By Kelly Hockenberry, Columnist, UnionvilleTimes.com
So, while you are sitting down to peruse the Unionville Times with your Landhope coffee, I am, at this VERY MOMENT, sipping espresso in a café in Italy. Jealous? I thought so.
I am wearing black skinny jeans with a striped top and a black scarf wound ever so “European-ishly” around my neck. I am shouting things like “buon giorno” and “bellisima” and “gelato” all in the attempt to BLEND. I have (un)successfully convinced my husband to wear a button down heather gray cardigan and plaid beret tilted casually to one side. Therefore, to punish him, I am also fake smoking (because I gag at the thought of really smoking).
I am turning up my nose at the passing Americans in their white Sketcher Shape-Ups and fanny packs and Six Flags sun visors. For this week, at least, I AM Italian.
I am here in Italy as a result of a FABULOUS birthday present from my husband. I am approaching a rather significant number. I don’t have the stomach to say it out loud; but, let’s just say that I COULD, potentially, have a subscription to MORE magazine. Although, age is just a number, right??? So, I will read my Teen Vogue and shop at Forever 21 just like I always have. Plus, Madonna is a good decade older than me and her body is ridiculous! Have you seen it?
Now, before you go singing my husband’s praises for such a wonderfully fantastic trip, let me tell you a little something. He said, and I QUOTE: “Kelly, we will be schlepping our suitcases around so we need to each take a small one. You can only pack TWO PAIRS OF SHOES.”
Uh huh, that’s what he said. The nerve! The incredulous audacity! I was flabbergasted.
I have a two-a-day shoe wardrobe change on an everyday basis in America! How am I going to pull off BEING Italian with such limited options? Doesn’t George Clooney have a house here? What if we run into George? It could happen!

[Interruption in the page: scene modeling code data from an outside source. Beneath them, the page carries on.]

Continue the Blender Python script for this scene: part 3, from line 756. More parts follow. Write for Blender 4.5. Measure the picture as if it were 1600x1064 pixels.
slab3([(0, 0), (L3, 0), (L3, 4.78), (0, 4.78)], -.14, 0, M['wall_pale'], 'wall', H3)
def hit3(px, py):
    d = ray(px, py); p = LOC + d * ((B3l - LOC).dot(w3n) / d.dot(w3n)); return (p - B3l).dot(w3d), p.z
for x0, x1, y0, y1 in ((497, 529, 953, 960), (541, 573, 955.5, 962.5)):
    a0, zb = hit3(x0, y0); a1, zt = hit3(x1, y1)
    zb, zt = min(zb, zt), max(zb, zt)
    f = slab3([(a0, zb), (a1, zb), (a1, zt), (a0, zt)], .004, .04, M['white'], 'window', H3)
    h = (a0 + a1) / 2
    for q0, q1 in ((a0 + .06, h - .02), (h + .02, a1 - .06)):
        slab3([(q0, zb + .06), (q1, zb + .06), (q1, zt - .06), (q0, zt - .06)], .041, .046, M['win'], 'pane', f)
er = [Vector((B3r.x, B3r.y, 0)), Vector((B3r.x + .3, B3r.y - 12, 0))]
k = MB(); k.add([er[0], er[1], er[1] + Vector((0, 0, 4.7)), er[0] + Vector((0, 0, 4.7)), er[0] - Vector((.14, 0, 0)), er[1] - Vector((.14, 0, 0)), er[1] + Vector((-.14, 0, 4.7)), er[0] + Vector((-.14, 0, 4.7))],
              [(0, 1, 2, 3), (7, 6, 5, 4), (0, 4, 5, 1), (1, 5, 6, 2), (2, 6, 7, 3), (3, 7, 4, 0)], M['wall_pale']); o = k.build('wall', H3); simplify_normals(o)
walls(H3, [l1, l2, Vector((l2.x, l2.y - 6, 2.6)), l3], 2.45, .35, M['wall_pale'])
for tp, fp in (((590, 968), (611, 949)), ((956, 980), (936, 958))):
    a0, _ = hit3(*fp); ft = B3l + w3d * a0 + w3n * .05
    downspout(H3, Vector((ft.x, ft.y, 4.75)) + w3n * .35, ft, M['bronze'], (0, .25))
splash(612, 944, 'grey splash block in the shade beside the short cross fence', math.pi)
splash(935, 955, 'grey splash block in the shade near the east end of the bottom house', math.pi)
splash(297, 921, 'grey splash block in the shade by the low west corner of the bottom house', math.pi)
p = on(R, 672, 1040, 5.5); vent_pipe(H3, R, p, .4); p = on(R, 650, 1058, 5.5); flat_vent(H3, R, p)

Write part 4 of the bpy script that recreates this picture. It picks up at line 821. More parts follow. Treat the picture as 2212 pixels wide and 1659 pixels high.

But, I am competitive. I like a challenge. Plus, I am in the land of delicious leather goods and my husband has a torn ACL. If I start to panic, I can out-run him to the most expensive little boutique on the Almafi Coast.
In the attempt to humor him, however, I took it upon myself to figure out a way to work around two pairs of shoes.
I selected a bronze ballet flat trimmed in black and a knee high sleek black boot. That is the KEY, ladies. Pick a color “theme” and choose your clothing options accordingly. So, you will pick either a “brown” theme or a “black” one.
If you haven’t figured me out from the content of my previous three articles, I am somewhat neurotic. What I am going to suggest next as a means of successful “light” packing may seem a little OCD. I concur. But, it works.
I choose all of my outfits and try them on one by one. I pair the accessories that would go with each outfit and write them all out on a list. Is this making you nervous for my mental health? Don’t be. My father and sister are psychologists. I am perfectly normal.
Anywho…..
I bought vacuum sealed Space Bags to ensure every square inch of my luggage space. I decided to wear my jacket on the plane along with my boots since they were much bulkier than my little ballet flats.
I pack as much as humanly possible in a large handbag to bring with me as a carry-on. I always include my make-up bag (because even if they lose our luggage, I still need my lip-gloss and mascara), my toothbrush and an extra pair of underwear. I don’t know why these things instill a sense of peace, they just do.
I absolutely HATE to fly. I have anxiety and motion sickness all rolled into one. This feeling compounded by a nagging pit in my stomach that I left the “perfect” outfit at home in my closet is enough to make me an absolute JOY to travel with.
But, imagine the fashion tips I will gather! I can’t wait to share my good fortune with all of you when I return!